“I am a motherless daughter, now fatherless too, but I am not without heart and resilience and grit.”

Losing my mom three years ago wasn’t easy. If you had asked me as a child—heck, just three years ago, even—to name my biggest fear, I would’ve said “losing my mom.” I was always terrified of being motherless. Yet I had no reason to fear her departure. She was never sick. She was youthful and radiant and playful and present, always present.

Until she wasn’t.

During this time, I’ve tried to grieve efficiently and constructively. When people tell me I’m “strong,” I tell myself it’s not so much strength as it is stubbornness. I have to be okay. There’s no other option. Clearly, life is short, and days can’t be wasted. My mom used to say that sadness and fears would fade quicker if we sang them away. We both sang often. As a child, I sang, then wrote, then song-wrote, and my mom, always the equally stubborn optimist, egged me on. We overcame a lot, the two of us, and we had the songs to show for it over our beautifully close twenty-nine-year relationship.

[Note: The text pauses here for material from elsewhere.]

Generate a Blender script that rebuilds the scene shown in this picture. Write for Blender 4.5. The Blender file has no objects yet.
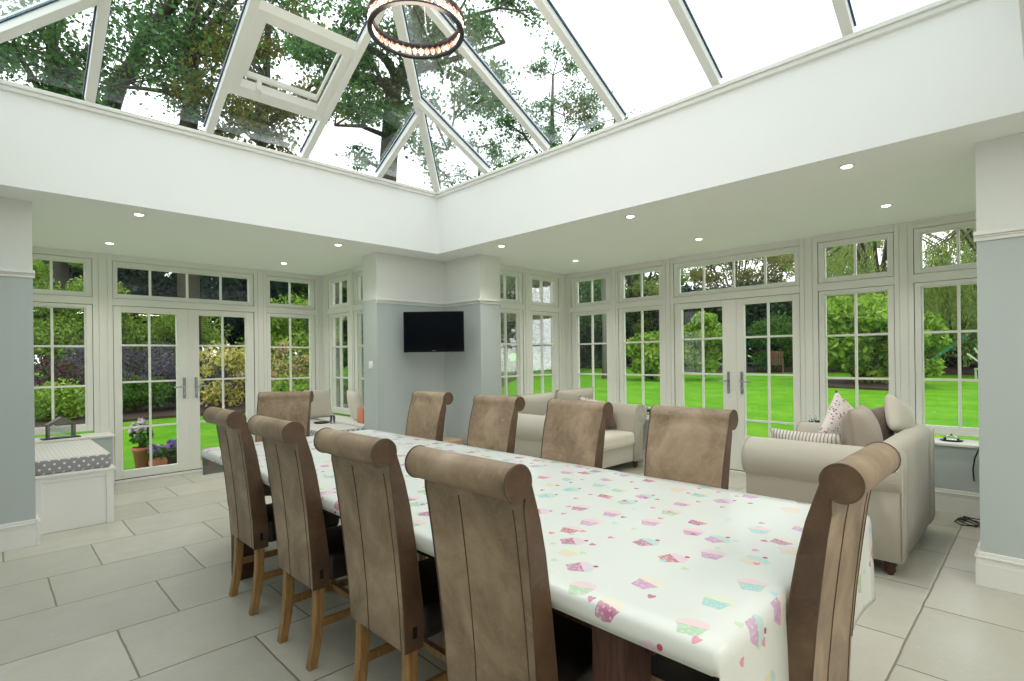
import bpy, bmesh, math, random
import numpy as np
from mathutils import Vector, Matrix
S = bpy.context.scene
COL = S.collection
PI = math.pi
def R(d): return math.radians(d)

# ------------------------------------------------------------------ mesh builder
class MB:
    def __init__(s): s.v = []; s.f = []; s.sm = []; s.uv = []
    def add(s, vs, fs, smooth=False, uv=None):
        n = len(s.v); s.v += [tuple(v) for v in vs]; s.f += [tuple(i + n for i in f) for f in fs]; s.sm += [smooth] * len(fs)
        s.uv += list(uv) if uv is not None else [(0, 0)] * len(vs)
        return s
    def box(s, x0, y0, z0, x1, y1, z1):
        x0, x1 = sorted((x0, x1)); y0, y1 = sorted((y0, y1)); z0, z1 = sorted((z0, z1))
        return s.add([(x0,y0,z0),(x1,y0,z0),(x1,y1,z0),(x0,y1,z0),(x0,y0,z1),(x1,y0,z1),(x1,y1,z1),(x0,y1,z1)],
              [(0,3,2,1),(4,5,6,7),(0,1,5,4),(1,2,6,5),(2,3,7,6),(3,0,4,7)])
    def rbox(s, x0, y0, z0, x1, y1, z1, r=.02, seg=3, smooth=True):
        bm = bmesh.new(); bmesh.ops.create_cube(bm, size=1)
        for v in bm.verts:
            v.co = Vector((x0 + (v.co.x + .5) * (x1 - x0), y0 + (v.co.y + .5) * (y1 - y0), z0 + (v.co.z + .5) * (z1 - z0)))
        bmesh.ops.bevel(bm, geom=bm.edges[:], offset=r, segments=seg, affect='EDGES', profile=.5)
        bm.verts.index_update()
        s.add([v.co[:] for v in bm.verts], [tuple(v.index for v in f.verts) for f in bm.faces], smooth); bm.free()
        return s
    def tube(s, pts, rad, n=8, cap=True, closed=False):
        pts = [Vector(p) for p in pts]; m = len(pts)
        rad = rad if isinstance(rad, (list, tuple)) else [rad] * m
        vs = []; up = None
        for i, p in enumerate(pts):
            if closed: t = pts[(i+1) % m] - pts[i-1]
            else: t = (pts[min(i+1, m-1)] - pts[max(i-1, 0)])
            if t.length < 1e-9: t = Vector((0,0,1))
            t.normalize()
            if up is None:
                up = Vector((0,0,1)) if abs(t.z) < .9 else Vector((1,0,0))
            a = (up - t * up.dot(t))
            if a.length < 1e-5: a = t.orthogonal()
            a.normalize(); up = a; b = t.cross(a)
            for k in range(n):
                an = 2 * PI * k / n
                vs.append(p + a * (math.cos(an) * rad[i]) + b * (math.sin(an) * rad[i]))
        fs = []
        for i in range(m if closed else m - 1):
            j = (i + 1) % m
            for k in range(n):
                l = (k + 1) % n
                fs.append((i*n+k, i*n+l, j*n+l, j*n+k))
        if cap and not closed:
            fs.append(tuple(range(n))[::-1]); fs.append(tuple((m-1)*n + k for k in range(n)))
        return s.add(vs, fs, True)
    def lathe(s, prof, c=(0,0,0), n=20, axis='z'):
        vs = []; m = len(prof)
        for r, z in prof:
            for k in range(n):
                a = 2*PI*k/n; x, y = r*math.cos(a), r*math.sin(a)
                p = {'z': (x, y, z), 'x': (z, x, y), 'y': (x, z, y)}[axis]
                vs.append((c[0]+p[0], c[1]+p[1], c[2]+p[2]))
        fs = [(i*n+k, i*n+(k+1)%n, (i+1)*n+(k+1)%n, (i+1)*n+k) for i in range(m-1) for k in range(n)]
        fs += [tuple(range(n))[::-1], tuple((m-1)*n+k for k in range(n))]
        return s.add(vs, fs, True)
    def prism(s, poly, a, b, f, smooth=False):
        # poly of (p,q), extruded from a to b; f(p,q,t) -> xyz
        n = len(poly)
        vs = [f(p, q, a) for p, q in poly] + [f(p, q, b) for p, q in poly]
        s.add(vs, [(i, (i+1) % n, n+(i+1) % n, n+i) for i in range(n)], smooth)
        vs2 = list(vs)
        s.add(vs2, [tuple(range(n))[::-1], tuple(range(n, 2*n))], False)
        return s
    def loft(s, rings, smooth=True, cap=True):
        n = len(rings[0]); vs = [p for r in rings for p in r]
        fs = [(i*n+k, i*n+(k+1)%n, (i+1)*n+(k+1)%n, (i+1)*n+k) for i in range(len(rings)-1) for k in range(n)]
        if cap: fs += [tuple(range(n))[::-1], tuple((len(rings)-1)*n+k for k in range(n))]
        return s.add(vs, fs, smooth)
    def beam(s, p0, p1, w, h, up=(0,0,1)):
        # rectangular bar from p0 to p1; top surface centre line through p0-p1, hangs h below
        p0, p1 = Vector(p0), Vector(p1); t = (p1-p0).normalized(); side = t.cross(Vector(up)).normalized(); u = side.cross(t).normalized()
        vs = []
        for p in (p0, p1):
            for a, b in ((-1,0),(1,0),(1,-1),(-1,-1)): vs.append(p + side*(a*w/2) + u*(b*h))
        return s.add(vs, [(0,1,2,3)[::-1],(4,5,6,7),(0,4,5,1)[::-1],(1,5,6,2)[::-1],(2,6,7,3)[::-1],(3,7,4,0)[::-1]])
    def sub(s, other, M):
        return s.add([M @ Vector(v) for v in other.v], other.f, False, other.uv) if not any(other.sm) else s._subs(other, M)
    def _subs(s, o, M):
        n = len(s.v); s.v += [tuple(M @ Vector(v)) for v in o.v]; s.f += [tuple(i+n for i in f) for f in o.f]; s.sm += o.sm; s.uv += o.uv
        return s
    def build(s, name, mat, parent=None, bevel=0, seg=2, uv=False, off=None, fix=True):
        me = bpy.data.meshes.new(name)
        o0 = Vector(off) if off is not None else Vector((0,0,0))
        me.from_pydata([tuple(Vector(v) - o0) for v in s.v], [], s.f)
        me.polygons.foreach_set('use_smooth', s.sm)
        if uv:
            l = me.uv_layers.new(name='UVMap')
            for lp in me.loops: l.data[lp.index].uv = s.uv[lp.vertex_index]
        me.materials.append(mat)
        if fix:
            bm = bmesh.new(); bm.from_mesh(me); bmesh.ops.recalc_face_normals(bm, faces=bm.faces[:]); bm.to_mesh(me); bm.free()
        ob = bpy.data.objects.new(name, me); COL.objects.link(ob)
        if bevel:
            m = ob.modifiers.new('bev', 'BEVEL'); m.width = bevel; m.segments = seg; m.limit_method = 'ANGLE'; m.angle_limit = R(40)
        if parent: ob.parent = parent
        return ob

def props(o, label=None, cat=None, group=None, kind=None):
    if label: o['label'] = label
    if cat: o['category'] = cat
    if group: o['group'] = group
    if kind: o['kind'] = kind
    return o
def empty(name, loc=(0,0,0), rz=0, rot=None):
    o = bpy.data.objects.new(name, None); COL.objects.link(o); o.location = loc
    o.rotation_euler = rot if rot else (0, 0, rz); o.empty_display_size = .1
    return o
def struct(o): o['kind'] = 'structure'; return o
def copy_tree(o, parent=None):
    c = o.copy(); COL.objects.link(c); c.parent = parent
    for ch in list(o.children): copy_tree(ch, c)
    return c

# ------------------------------------------------------------------ materials
def lin(c):
    return tuple(((x/255)/12.92 if x/255 <= .04045 else ((x/255+.055)/1.055)**2.4) for x in c) + (1,)
class NT:
    def __init__(s, name):
        s.m = bpy.data.materials.new(name); s.m.use_nodes = True; s.t = s.m.node_tree; s.t.nodes.clear()
        s.out = s.t.nodes.new('ShaderNodeOutputMaterial')
    def n(s, typ, **kw):
        nd = s.t.nodes.new(typ)
        for k, v in kw.items():
            if k.startswith('_'): setattr(nd, k[1:], v)
        for k, v in kw.items():
            if k.startswith('_'): continue
            key = int(k[1:]) if k[0] == 'i' and k[1:].isdigit() else k.replace('__', ' ')
            s.set(nd.inputs[key], v)
        return nd
    def set(s, inp, v):
        if isinstance(v, bpy.types.NodeSocket): s.t.links.new(v, inp)
        elif isinstance(v, bpy.types.Node): s.t.links.new(v.outputs[0], inp)
        else: inp.default_value = v
    def math(s, op, a, b=0, c=0, clamp=False):
        nd = s.n('ShaderNodeMath', _operation=op, _use_clamp=clamp); s.set(nd.inputs[0], a); s.set(nd.inputs[1], b); s.set(nd.inputs[2], c)
        return nd.outputs[0]
    def mix(s, f, a, b, bt='MIX'):
        nd = s.n('ShaderNodeMix', _data_type='RGBA', _blend_type=bt); s.set(nd.inputs[0], f); s.set(nd.inputs[6], a); s.set(nd.inputs[7], b)
        return nd.outputs[2]
    def noise(s, scale, detail=3, rough=.5, vec=None, dist=0):
        nd = s.n('ShaderNodeTexNoise', Scale=scale, Detail=detail, Roughness=rough, Distortion=dist)
        if vec is not None: s.set(nd.inputs['Vector'], vec)
        return nd.outputs[0]
    def obj(s): return s.n('ShaderNodeTexCoord').outputs['Object']
    def ramp(s, f, stops, interp='LINEAR'):
        nd = s.n('ShaderNodeValToRGB', Fac=f); cr = nd.color_ramp; cr.interpolation = interp
        while len(cr.elements) < len(stops): cr.elements.new(.5)
        for e, (p, c) in zip(cr.elements, stops): e.position = p; e.color = c if len(c) == 4 else tuple(c) + (1,)
        return nd.outputs[0]
    def bump(s, h, strength=.2, dist=.01):
        return s.n('ShaderNodeBump', Strength=strength, Distance=dist, Height=h).outputs[0]
    def pbr(s, color, rough=.5, metal=0, normal=None, spec=.5, **kw):
        b = s.n('ShaderNodeBsdfPrincipled'); s.set(b.inputs['Base Color'], color); s.set(b.inputs['Roughness'], rough); s.set(b.inputs['Metallic'], metal)
        s.set(b.inputs['Specular IOR Level'], spec)
        if normal is not None: s.set(b.inputs['Normal'], normal)
        for k, v in kw.items(): s.set(b.inputs[k.replace('__', ' ')], v)
        s.t.links.new(b.outputs[0], s.out.inputs[0]); return b
def simple(name, c, rough=.5, metal=0, var=0, scale=20, bump=0, spec=.5, **kw):
    t = NT(name); col = lin(c)
    if var or bump:
        nz = t.noise(scale, 4, .6, t.obj())
        if var: col = t.mix(nz, tuple(x*(1-var) for x in col[:3]) + (1,), tuple(min(1, x*(1+var)) for x in col[:3]) + (1,))
    nm = t.bump(nz, bump, .004) if bump else None
    t.pbr(col, rough, metal, nm, spec, **kw); return t.m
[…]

My mom used to say that sadness and fears would fade quicker if we sang them away. We both sang often.

I miss my mom. Every. Single. Day. In moments of stress and sadness and helplessness, I’ve been reminded of her goodness, her silent strength, her courage, and her positivism. I have prayed to be enveloped by it, to face life’s hardships the way she would—with a smile—and with grace and patience and love.

It’s those traces of grace and patience and love that perhaps were left to best prepare me to face more of the unexpected, as my grieving process was complicated by things well beyond my control. In the months that followed my mother’s passing, my dad fell into a debilitating depression as he battled dementia. Here I was, a motherless, grieving daughter, a nurturing guardian, and now physically fatherless, too.

Growing up, I didn’t always understand my dad. He was stern and strict and strong-willed and much too serious about everything. He didn’t always make smart decisions, and I wasn’t always a fan of his actions. But he was my dad, my one father, and as I went from girl to woman, the resentment slowly turned into sympathy, and ultimately into understanding and appreciation for the life he led and for how hard he worked to provide new opportunities for my brother and me, even at the cost of his own success.

I got to know him in a different light, and my heart opened up a space for him that had been choked up for too long.

It was when my mom passed away that I finally saw my dad's vulnerability, his weakness and his undying love for the woman who sacrificed everything for her family. For the past two years, I finally understood him (the irony of loss yielding gains isn’t lost on me). As his caretaker, I got to know him in a different light, and my heart opened up a space for him that had been choked up for too long.

Today, one year after his passing and two years and two months after my mom’s, I finally get him. I now know he's where he wanted to be—in the arms of my mom, where he was always safer and stronger. And I'm imagining Heaven as an all-you-can-eat “parrillada” where he gets to play pit-master and use unlimited vats of “chimichurri”; where red wine is flowing and “tarantella” is on loop; where Mami is dancing, timidly, and Dad is smiling and boasting about having taught her how.

It’s that optimism, that love, and that picture of grace that keeps me going, that makes things okay during a time when everything could so easily be far from it. I am a motherless daughter, now fatherless too, but I am not without heart and resilience and grit. 

And I have reason to believe that just like that, from loss, a perspective on life can be gained.